— START Records provided —

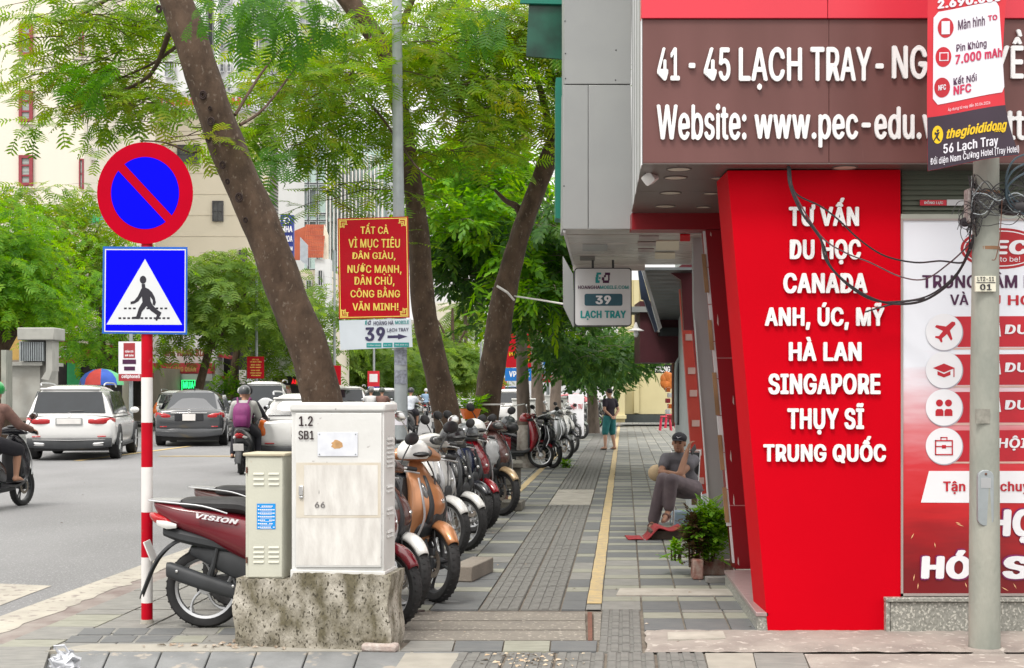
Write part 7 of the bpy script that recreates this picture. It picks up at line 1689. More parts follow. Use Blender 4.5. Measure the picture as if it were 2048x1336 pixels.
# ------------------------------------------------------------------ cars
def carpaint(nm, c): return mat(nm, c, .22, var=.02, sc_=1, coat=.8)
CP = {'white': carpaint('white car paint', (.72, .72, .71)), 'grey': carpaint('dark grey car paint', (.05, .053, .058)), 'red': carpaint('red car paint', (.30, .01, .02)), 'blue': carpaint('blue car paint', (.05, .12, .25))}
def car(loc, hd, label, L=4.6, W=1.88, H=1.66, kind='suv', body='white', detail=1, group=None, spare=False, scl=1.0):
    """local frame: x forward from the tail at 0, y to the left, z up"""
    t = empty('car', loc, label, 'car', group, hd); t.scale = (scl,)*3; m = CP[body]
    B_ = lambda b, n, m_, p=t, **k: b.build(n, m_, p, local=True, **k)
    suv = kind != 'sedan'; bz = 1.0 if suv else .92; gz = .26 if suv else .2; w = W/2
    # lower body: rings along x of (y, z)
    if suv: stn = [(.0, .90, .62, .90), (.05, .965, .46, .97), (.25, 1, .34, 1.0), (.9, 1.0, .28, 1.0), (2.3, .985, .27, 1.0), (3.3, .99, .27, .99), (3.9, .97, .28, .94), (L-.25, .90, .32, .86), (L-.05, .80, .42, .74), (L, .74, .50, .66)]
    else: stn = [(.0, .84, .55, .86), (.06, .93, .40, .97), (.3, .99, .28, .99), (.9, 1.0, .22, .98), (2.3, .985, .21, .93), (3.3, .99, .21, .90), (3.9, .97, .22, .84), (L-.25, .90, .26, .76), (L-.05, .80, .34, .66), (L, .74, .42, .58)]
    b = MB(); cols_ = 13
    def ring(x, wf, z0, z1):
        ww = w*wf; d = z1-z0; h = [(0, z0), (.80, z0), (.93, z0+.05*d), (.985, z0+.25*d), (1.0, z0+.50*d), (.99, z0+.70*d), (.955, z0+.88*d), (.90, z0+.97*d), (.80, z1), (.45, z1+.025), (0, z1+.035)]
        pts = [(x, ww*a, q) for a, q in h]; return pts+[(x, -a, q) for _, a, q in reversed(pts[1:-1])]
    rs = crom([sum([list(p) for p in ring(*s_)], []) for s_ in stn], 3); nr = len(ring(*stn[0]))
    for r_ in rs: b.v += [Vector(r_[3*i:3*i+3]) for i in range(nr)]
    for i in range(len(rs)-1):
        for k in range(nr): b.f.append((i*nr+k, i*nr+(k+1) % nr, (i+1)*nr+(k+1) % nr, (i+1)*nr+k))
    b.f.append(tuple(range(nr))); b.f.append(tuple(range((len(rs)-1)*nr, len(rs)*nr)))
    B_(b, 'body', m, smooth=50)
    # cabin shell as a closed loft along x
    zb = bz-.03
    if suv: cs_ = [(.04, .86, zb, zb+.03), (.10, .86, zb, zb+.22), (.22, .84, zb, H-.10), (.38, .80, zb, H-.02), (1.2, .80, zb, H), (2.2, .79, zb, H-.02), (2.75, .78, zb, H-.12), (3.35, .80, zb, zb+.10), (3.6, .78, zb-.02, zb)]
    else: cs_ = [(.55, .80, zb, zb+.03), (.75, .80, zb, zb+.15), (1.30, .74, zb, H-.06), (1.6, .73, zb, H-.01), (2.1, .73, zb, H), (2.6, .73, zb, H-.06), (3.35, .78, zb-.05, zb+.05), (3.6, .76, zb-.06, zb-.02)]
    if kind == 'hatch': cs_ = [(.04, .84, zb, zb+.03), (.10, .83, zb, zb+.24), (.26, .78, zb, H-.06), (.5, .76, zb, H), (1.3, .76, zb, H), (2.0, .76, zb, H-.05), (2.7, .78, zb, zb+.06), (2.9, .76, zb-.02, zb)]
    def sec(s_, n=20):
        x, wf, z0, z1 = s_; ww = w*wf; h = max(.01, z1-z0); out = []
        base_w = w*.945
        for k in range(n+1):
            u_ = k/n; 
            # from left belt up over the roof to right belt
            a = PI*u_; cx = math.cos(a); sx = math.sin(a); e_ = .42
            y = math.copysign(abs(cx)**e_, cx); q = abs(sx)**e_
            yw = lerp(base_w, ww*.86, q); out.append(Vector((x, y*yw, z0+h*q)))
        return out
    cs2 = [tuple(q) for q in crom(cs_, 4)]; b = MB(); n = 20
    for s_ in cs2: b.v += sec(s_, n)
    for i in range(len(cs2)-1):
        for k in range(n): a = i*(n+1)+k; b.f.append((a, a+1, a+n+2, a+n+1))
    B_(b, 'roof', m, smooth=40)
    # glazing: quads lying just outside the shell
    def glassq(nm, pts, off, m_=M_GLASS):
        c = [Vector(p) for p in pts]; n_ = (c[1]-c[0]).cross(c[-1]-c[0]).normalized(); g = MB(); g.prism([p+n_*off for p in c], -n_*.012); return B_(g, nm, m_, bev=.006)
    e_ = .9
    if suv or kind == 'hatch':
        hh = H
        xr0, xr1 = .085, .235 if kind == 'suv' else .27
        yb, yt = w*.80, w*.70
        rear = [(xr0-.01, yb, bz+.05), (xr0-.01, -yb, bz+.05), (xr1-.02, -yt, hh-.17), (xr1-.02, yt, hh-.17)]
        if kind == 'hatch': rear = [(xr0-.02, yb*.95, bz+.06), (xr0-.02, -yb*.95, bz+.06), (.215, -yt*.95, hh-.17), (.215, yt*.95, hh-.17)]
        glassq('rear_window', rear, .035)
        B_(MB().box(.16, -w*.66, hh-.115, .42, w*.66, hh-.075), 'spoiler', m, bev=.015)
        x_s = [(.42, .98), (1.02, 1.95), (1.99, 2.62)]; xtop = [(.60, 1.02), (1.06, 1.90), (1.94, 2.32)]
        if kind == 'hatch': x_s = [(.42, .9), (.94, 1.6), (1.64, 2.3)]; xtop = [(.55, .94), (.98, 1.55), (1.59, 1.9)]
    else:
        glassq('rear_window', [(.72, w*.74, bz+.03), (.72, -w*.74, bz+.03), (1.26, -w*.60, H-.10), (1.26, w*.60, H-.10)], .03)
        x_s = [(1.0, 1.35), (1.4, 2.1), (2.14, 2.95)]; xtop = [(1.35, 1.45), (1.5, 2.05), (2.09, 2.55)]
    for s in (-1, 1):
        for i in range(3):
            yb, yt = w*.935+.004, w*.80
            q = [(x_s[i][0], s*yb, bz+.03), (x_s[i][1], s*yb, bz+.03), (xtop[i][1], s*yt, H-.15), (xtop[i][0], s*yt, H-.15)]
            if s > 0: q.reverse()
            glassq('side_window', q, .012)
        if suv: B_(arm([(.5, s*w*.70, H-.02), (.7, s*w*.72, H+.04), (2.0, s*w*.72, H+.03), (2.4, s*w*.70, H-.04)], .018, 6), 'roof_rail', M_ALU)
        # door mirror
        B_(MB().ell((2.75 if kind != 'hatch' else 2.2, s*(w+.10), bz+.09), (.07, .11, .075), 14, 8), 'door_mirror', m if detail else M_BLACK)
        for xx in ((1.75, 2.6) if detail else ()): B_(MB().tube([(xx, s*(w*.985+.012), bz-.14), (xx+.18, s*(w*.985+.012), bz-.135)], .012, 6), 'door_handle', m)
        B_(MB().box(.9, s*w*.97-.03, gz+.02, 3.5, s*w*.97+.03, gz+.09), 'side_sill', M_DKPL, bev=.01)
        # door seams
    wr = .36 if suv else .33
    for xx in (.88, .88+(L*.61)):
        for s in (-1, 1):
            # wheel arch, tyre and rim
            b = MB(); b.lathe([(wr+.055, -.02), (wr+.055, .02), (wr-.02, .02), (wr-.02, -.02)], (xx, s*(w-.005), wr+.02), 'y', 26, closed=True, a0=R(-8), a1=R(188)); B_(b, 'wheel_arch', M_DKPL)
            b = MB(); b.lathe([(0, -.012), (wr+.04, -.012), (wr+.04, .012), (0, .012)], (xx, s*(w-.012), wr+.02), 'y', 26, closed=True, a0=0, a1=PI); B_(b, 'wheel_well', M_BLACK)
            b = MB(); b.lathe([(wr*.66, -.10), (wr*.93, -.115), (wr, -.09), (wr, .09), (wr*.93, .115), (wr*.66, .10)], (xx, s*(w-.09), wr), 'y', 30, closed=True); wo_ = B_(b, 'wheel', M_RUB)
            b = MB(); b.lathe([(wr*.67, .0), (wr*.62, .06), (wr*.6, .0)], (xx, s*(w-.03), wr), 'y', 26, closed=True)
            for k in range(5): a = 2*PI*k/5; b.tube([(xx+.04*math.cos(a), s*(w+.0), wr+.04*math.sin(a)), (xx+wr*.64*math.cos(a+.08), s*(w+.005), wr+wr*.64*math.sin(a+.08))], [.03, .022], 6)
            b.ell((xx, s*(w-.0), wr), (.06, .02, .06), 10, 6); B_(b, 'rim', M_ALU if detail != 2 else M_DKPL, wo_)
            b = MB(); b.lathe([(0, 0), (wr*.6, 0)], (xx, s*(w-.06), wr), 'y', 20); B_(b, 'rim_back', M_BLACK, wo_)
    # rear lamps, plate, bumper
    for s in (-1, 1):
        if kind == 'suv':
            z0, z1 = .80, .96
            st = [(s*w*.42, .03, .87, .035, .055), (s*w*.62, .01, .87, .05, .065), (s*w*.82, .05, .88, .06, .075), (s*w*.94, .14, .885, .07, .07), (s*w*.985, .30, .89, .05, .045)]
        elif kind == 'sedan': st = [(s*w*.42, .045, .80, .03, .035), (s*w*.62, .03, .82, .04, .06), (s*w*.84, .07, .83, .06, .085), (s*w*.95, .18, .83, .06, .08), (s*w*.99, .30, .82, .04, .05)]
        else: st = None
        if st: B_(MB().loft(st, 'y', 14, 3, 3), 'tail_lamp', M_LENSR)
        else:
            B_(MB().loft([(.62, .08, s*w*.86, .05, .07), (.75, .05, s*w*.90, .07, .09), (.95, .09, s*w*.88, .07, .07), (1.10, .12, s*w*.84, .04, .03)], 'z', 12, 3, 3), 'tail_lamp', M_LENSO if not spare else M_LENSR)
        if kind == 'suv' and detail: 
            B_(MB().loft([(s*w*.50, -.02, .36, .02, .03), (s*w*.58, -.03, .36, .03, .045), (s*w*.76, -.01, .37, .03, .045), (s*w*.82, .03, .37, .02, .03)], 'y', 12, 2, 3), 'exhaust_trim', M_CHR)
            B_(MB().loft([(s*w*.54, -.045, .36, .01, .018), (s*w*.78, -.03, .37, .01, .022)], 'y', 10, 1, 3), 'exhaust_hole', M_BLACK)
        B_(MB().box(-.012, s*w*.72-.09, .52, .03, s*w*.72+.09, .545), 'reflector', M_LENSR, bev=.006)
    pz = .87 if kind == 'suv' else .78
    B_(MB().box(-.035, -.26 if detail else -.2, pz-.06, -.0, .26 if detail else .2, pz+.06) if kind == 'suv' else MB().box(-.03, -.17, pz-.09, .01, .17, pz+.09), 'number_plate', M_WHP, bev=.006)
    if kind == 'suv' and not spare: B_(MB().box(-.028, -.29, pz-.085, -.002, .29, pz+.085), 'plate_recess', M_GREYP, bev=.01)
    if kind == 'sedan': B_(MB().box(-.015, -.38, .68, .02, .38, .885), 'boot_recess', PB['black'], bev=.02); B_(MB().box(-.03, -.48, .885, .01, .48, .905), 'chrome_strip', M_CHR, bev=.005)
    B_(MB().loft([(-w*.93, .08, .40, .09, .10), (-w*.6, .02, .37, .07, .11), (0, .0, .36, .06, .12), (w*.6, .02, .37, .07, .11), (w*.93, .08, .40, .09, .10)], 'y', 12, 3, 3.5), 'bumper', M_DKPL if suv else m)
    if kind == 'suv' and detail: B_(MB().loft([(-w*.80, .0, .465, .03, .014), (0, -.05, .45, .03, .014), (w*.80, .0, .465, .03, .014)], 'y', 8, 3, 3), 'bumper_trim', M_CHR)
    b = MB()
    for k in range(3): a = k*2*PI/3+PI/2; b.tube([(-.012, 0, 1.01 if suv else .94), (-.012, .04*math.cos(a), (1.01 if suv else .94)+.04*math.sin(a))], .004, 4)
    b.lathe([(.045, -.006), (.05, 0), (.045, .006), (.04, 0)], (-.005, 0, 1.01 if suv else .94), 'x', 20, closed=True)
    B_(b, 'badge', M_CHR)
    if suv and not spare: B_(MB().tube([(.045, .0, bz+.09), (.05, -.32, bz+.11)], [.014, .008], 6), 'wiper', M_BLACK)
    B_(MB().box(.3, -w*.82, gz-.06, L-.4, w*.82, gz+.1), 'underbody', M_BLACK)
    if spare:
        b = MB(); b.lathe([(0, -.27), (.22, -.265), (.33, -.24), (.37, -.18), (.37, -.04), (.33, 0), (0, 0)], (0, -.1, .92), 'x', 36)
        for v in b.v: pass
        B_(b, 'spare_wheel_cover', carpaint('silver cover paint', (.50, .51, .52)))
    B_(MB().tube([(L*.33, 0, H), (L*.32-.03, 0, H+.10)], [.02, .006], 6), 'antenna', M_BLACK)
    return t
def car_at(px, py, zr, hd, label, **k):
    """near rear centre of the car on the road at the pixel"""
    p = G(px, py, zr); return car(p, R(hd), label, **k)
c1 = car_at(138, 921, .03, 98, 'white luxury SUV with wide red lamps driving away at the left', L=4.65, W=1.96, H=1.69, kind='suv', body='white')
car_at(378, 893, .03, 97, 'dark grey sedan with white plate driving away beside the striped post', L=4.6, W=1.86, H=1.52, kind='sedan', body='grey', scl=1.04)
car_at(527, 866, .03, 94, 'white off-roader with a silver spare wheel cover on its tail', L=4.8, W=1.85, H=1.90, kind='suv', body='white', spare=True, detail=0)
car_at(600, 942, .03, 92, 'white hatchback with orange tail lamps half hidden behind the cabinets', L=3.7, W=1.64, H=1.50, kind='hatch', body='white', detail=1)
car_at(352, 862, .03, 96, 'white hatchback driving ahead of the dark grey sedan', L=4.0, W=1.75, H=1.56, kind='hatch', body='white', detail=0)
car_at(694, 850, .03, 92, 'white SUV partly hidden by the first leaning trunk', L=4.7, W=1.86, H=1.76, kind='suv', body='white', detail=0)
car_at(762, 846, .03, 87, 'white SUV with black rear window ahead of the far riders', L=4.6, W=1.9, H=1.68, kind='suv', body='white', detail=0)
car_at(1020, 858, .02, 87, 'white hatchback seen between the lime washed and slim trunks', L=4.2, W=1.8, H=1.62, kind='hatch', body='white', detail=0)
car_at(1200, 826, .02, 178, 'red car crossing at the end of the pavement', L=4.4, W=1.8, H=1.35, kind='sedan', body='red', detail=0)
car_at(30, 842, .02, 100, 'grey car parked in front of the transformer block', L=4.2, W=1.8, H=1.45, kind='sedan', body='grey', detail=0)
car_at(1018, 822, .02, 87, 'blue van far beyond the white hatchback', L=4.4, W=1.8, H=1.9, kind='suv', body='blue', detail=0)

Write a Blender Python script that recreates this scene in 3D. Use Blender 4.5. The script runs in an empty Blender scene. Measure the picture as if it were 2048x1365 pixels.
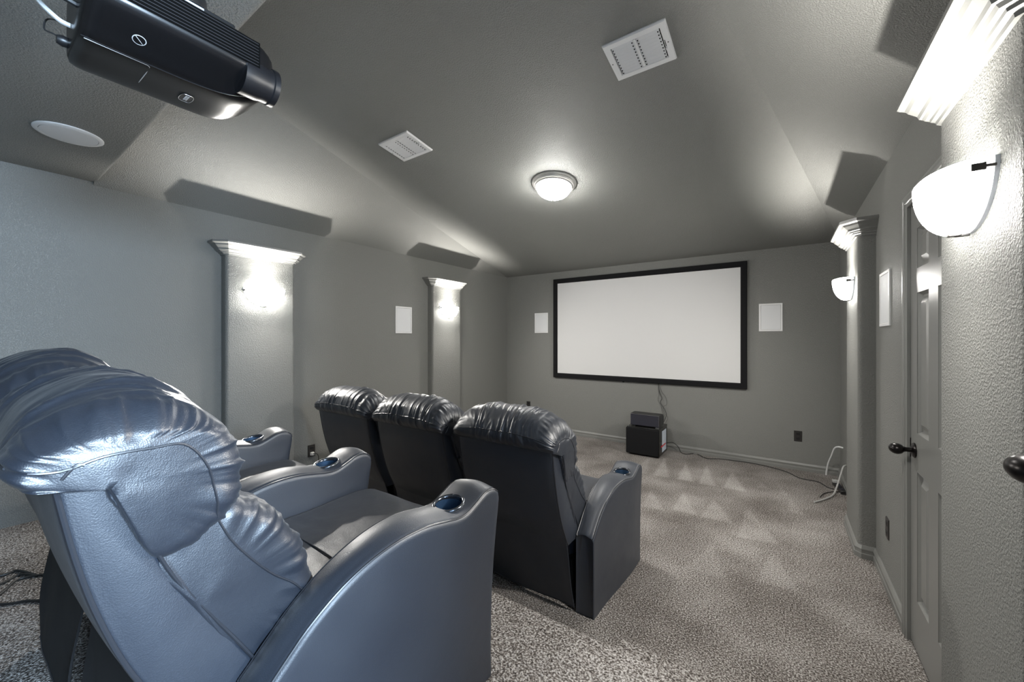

— END Records provided —

_Task objective_. Search the data for the word "Blender" and copy each line where it appears.

_Solved problem_.
Write part 7 of the bpy script that recreates this picture. It picks up at line 1689. More parts follow. Use Blender 4.5. Measure the picture as if it were 2048x1336 pixels.
Write a Blender Python script that recreates this scene in 3D. Use Blender 4.5. The script runs in an empty Blender scene. Measure the picture as if it were 2048x1365 pixels.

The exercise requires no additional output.